Louis MacNeice's 'Entirely': Some Days You Just Want Art to Calm You Down



I finished work early today, and when my errands were done I found myself first at the National Portrait Gallery, wandering amidst the artists and politicians and explorers and looking for the Isaac Rosenberg self-portrait which I included in my last entry. It's in storage, but if it comes out I might see it some day. My eventual port of call was the Turners in the National Gallery - my feet often seem to lead me there. I had the obligatory conversation in front of Rain, Steam and Speed, above, about the hare running in front of the train. Some day I'll set off the alarm pointing it out. Although I have known about the hare for a long time (the NG kind of spells it out for you by mentioning it in the blurb), I always see something in that painting I haven't seen before.

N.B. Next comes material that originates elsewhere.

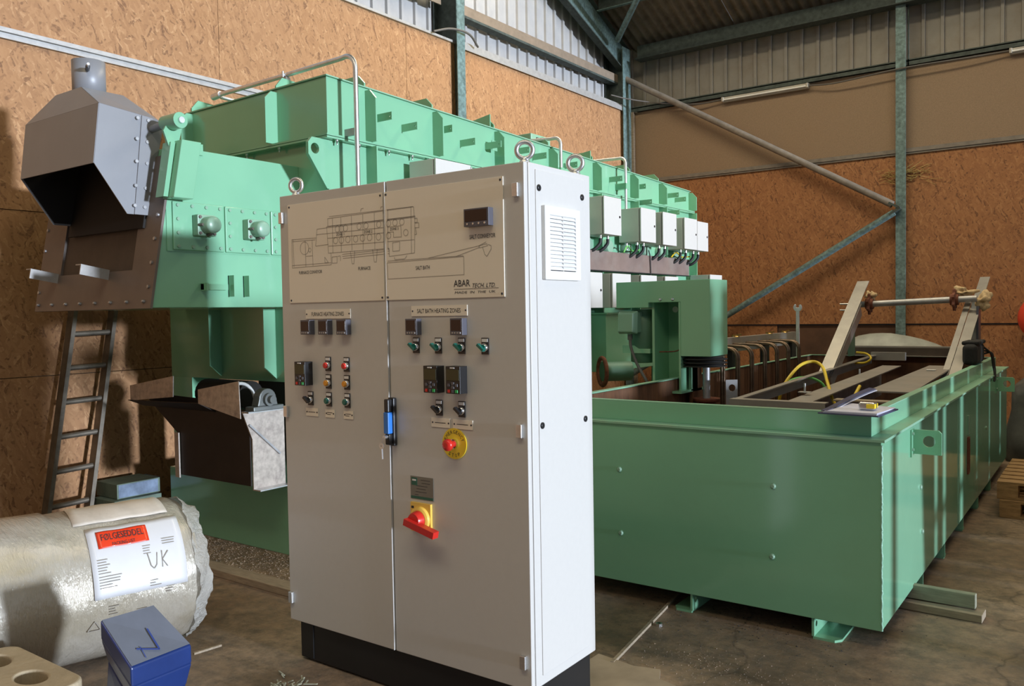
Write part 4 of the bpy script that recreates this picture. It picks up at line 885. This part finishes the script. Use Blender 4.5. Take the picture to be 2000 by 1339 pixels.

I had Rosenberg's lines on my mind and felt a bit overwhelmed. There is something about a poem like 'Break of Day in the Trenches' which brings me to the overall experience from the very personal - that is, one man's perspective makes me think about all the individual experiences, which is a very large-scale tragedy. So I couldn't think about that for much longer. I finally found my way to this poem by Louis MacNeice, 'Entirely'.

ENTIRELY (Louis MacNeice)

I don't have a great deal to say about this poem, but I love its truthfulness, and how succintly memorable it is, and how practical. Poetry can be very practical, especially because of its capacity for extreme accuracy, and it strikes me that MacNeice was a practical sort except when he was entangled in disastrous relationships or alcoholism (which seems to have been a lot of the time.) He just says it like it is in this poem, but very elegantly. I'm not sure he and I would have entirely agreed that "in brute reality there is no/Road that is right entirely", but I know what he means. Human nature is such that almost everything has ambiguity attached to it, and something difficult will accompany even the best decision, and you'll never quite say what you wanted to say:


And when we try to eavesdrop on the great
Presences it is rarely
That by a stroke of luck we can appropriate
Even a phrase entirely.


I also like the fact that he acknowledges: "Or again we might be merely/Bored" if things were simpler. But the question is moot, as he points out, so he is not going to worry about it too much.

MacNeice's poems tend to calm me down, much as my favourite paintings tend to do. I always feel better (even if I was already feeling fantastic) when I've had time to wander through a gallery, like today. Often that is just what we need from art.